Bit of puttering along Kilburn High Road and then over to Bishopsgate to see Owen Jones interview Tony Benn about the last of his many diaries - A Blaze of Autumn Sunshine. We're lucky to get a train as there's been a fire in one of the stations and somebody under a train at Victoria (an almost daily occurrence), causing major delays. As it happens, though, we're in plenty of time, largely because I have mistakenly written down six instead of seven as the starting time, which gives us front row seats.
Benn is in good form for an increasingly frail man of eighty-eight. He has had a long and honourable career as a Labour MP (fifty years in the House of Commons, for which he gave up a peerage), a campaigner for social justice and against war, and a compelling speaker and political diarist. In his prime there was nobody to match him in the last categories, and it is to his credit that so uncompromising a socialist maintained friendships with people of all walks of life and political persuasions, from Billy Bragg to former Conservative Prime Minister Edward Heath.

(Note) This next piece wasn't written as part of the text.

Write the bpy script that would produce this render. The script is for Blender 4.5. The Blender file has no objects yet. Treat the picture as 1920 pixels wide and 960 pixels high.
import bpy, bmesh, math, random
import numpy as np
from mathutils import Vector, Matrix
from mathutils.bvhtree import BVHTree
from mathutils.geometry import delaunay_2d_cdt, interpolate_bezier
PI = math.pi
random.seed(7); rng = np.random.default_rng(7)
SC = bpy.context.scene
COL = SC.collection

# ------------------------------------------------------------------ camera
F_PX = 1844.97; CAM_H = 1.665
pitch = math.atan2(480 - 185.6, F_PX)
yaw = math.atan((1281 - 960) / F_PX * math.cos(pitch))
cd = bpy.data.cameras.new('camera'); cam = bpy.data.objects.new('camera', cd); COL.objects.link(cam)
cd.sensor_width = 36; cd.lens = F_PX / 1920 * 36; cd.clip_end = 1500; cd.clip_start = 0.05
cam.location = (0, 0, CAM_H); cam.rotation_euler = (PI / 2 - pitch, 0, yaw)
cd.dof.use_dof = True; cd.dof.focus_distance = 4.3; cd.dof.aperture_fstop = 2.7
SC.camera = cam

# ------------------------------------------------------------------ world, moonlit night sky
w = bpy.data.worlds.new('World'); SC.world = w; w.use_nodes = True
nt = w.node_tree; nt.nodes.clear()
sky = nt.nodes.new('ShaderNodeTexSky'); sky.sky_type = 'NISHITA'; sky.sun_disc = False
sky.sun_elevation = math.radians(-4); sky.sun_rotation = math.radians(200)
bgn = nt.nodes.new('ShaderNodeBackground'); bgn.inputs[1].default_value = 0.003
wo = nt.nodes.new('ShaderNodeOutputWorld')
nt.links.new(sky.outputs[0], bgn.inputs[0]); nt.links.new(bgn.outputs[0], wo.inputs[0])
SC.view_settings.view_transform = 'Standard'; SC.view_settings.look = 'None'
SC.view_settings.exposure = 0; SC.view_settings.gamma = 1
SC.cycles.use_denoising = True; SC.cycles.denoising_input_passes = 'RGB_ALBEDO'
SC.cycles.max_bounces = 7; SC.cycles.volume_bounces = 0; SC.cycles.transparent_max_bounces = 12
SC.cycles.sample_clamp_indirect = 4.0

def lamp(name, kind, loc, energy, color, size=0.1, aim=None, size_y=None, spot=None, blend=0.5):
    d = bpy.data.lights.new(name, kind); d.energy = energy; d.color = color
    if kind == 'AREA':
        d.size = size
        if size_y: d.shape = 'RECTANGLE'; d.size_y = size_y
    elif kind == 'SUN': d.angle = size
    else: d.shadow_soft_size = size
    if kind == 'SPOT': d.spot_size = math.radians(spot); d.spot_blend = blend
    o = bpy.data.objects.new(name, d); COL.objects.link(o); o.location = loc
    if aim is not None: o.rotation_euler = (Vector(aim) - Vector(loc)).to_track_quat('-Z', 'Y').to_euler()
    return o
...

Physically Benn is showing his age, but he's sharp, and is, of course, delivering narratives and analyses that he has formulated well already - probably in the same words. So when Jones suggests that in his old age some may have recast Benn as a grandfatherly character rather than a major dissident - a harmless, kindly old gentleman - the reply is immediate and practised: I am kindly, I am old, I could be a gentleman - but I'm not harmless. And he's comfortable with the thought of death (a great adventure) and with a religious framework, though he's no longer orthodox in belief. Of the Old Testament he says "My mother taught me that the kings had the power and the prophets had the righteousness - and I believed her and it's got me into a lot of trouble".
Jones does a lovely job of shepherding - compensating for Benn's deafness by fielding and rephrasing questions from the audience and shaping the interview with an attractive energy and wit. He's got a book of his own for sale too - Chavs: The Demonization of the Working Class. Very tempting, but books are heavy and for the first time we're travelling entirely electronically.
So happy to have finally gone to one of Benn's events. There may not be many left.
Should have been bedtime at midnight but Deric Longden's film, Lost for Words, starring the incomparable late Thora Hird, another national treasure, is on the telly. We've seen it before, but it's brilliant, if sad, and we can't resist. Is the other star, Peter Postlethwaite, gone now too? Yes. And so, this summer, is Longden, the script writer. We must be getting old.